Make no mistake, Cohen thinks Pinochet was a nasty guy: “Nothing can excuse what Pinochet did. He murdered the innocent.” And yet…
His success in transforming the Chilean economy (I recall interviewing his youthful “Chicago Boys” and being struck by the intensity of their drive to privatize and modernize) provided the basis for export growth, free trade, an independent central bank and a limited state sector — achievements a democratic Chile has been able to build on to become the most prosperous country in the region.
Cohen isn’t alone in this line of thinking. “Iraq needs a Pinochet,” declared Jonah Goldberg in the Los Angeles Times. So does Egypt, according to Charles Krauthammer and the editorial page of The Wall Street Journal.
The most appropriate gut reaction to this may be moral revulsion—3,000 people killed or disappeared so that you can enjoy your global sushi at the mall? But it’s also worth asking whether story is even true. Was Pinochet’s dictatorship really a time of prosperity, growth and openness against an unfortunate backdrop of torture, terror and repression? Is the healthy OECD democracy we see today a result to his wise if brutal stewardship?
In fact, no. The “economic miracle” Milton Friedman ascribed to Pinochet is one of the great false narratives of modern economic history. The miracle he oversaw was really just a series of boom-bust cycles: two periods of rapid growth bookended by two deep recessions: the first precipitated by a “shock treatment” of monetary contraction, privatization and deregulation authored by his University of Chicago-trained cabinet ministers in 1975; the second, a catastrophic debt crisis in 1982. In the immediate aftermath of the free market reforms in the mid 70s, Chile had the second lowest growth rate in Latin America: Bankruptcies were rampant, national output fell 15%, unemployment surpassed 20%, and salaries fell 35% below 1970 levels1. Not to mention the corruption, from the fire sale of state properties to politically connected investors, to Pinochet’s personal embezzlement of millions later found in secret bank accounts in Washington, Miami and elsewhere.
Average per capita GDP growth over the entire course of the dictatorship was less than 2%, significantly lower than the four Christian Democrat and Socialist governments that succeeded him. The poverty rate, hovering at 40% by the time Pinochet left office, was cut in half within a decade with an upsurge in social welfare spending, and stands at 14% today. The numbers are clear: the true Chilean economic miracle occurred after Pinochet, under democratic, leftist governments.

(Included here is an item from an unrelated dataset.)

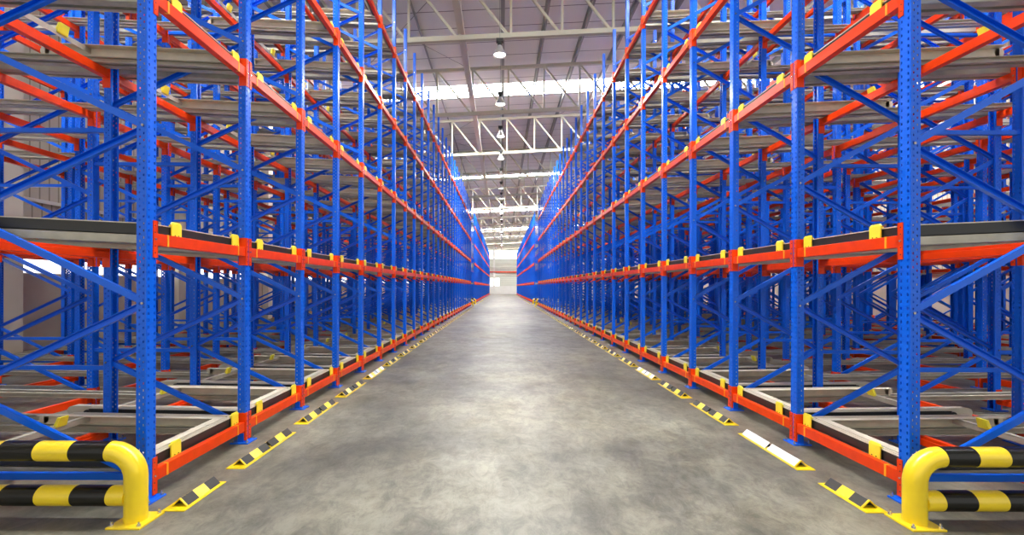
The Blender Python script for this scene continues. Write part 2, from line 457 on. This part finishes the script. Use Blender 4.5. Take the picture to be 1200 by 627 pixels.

Whatever policies Pinochet’s civilian successors inherited from him weren’t from the free market shock period but from the post-debt crisis cleanup, a departure from orthodoxy that began with kicking out the Chicago Boys, expanding public payrolls, reinstating the minimum wage, and nationalizing the banks. Some they were stuck with, like Chile’s privatized social security system, once the shining example to the world championed by the World Bank, until it wasn’t. By 2008, the government found it in in drastic need of an overhaul, citing low rates of coverage, high administrative fees eating up to 33 cents of every dollar spent, and low average benefits necessitating government subsidies for retirees who would otherwise live out their last days in poverty.
Then there’s the glaring inconsistency of Codelco, Chile’s massive national mining company and the one public enterprise Pinochet did not privatize, which was also Chile’s largest by far. The company was, in fact, created under Pinochet to manage holdings including mines that had been expropriated from U.S. mining companies by the Socialist government Pinochet had overthrown. He never sold it off because, by law, 10% of all state mining profits went directly into the military’s budget. Copper makes up half of Chile’s exports, and most of that is from Codelco. So that export-led growth part of the story was largely on the back of an enormous (and enormously profitable) state-run business.
“Yet,” says Cohen, “Pinochet’s legacy is still controversial, battled over between left and right.” Except that it’s not. That may have been so 30 years ago, but today Chileans pretty much universally reject the man and all that he stood for. That goes for the Chilean right as well: Sebastian Piñera, current President Michelle Bachelet’s successor/predecessor and the first elected right-wing president since the return to democracy, bragged that he’d voted against Pinochet in the referendum that ousted him from power (Piñera also ran on a platform that borrowed heavily from the left, including promising to expand Bachelet’s network of state-funded daycare centers). A poll conducted on the 40th anniversary of his 1973 coup found just 9% of Chileans think Pinochet’s rein was “good.”
Whatever controversy about Pinochet that persists today mostly exists on the editorial pages of U.S. newspapers. So before pundits take up the battle on behalf of others in need of a benevolent dictator, they might look elsewhere for role models. Don’t forget, Assad was a modernizer as well.
See James Petras and Fernando Ignacio Leiva with Henry Veltmeyer, Democracy and Poverty in Chile: The Limits to Electoral Politics (Boulder: Westview Press, 1994), 27.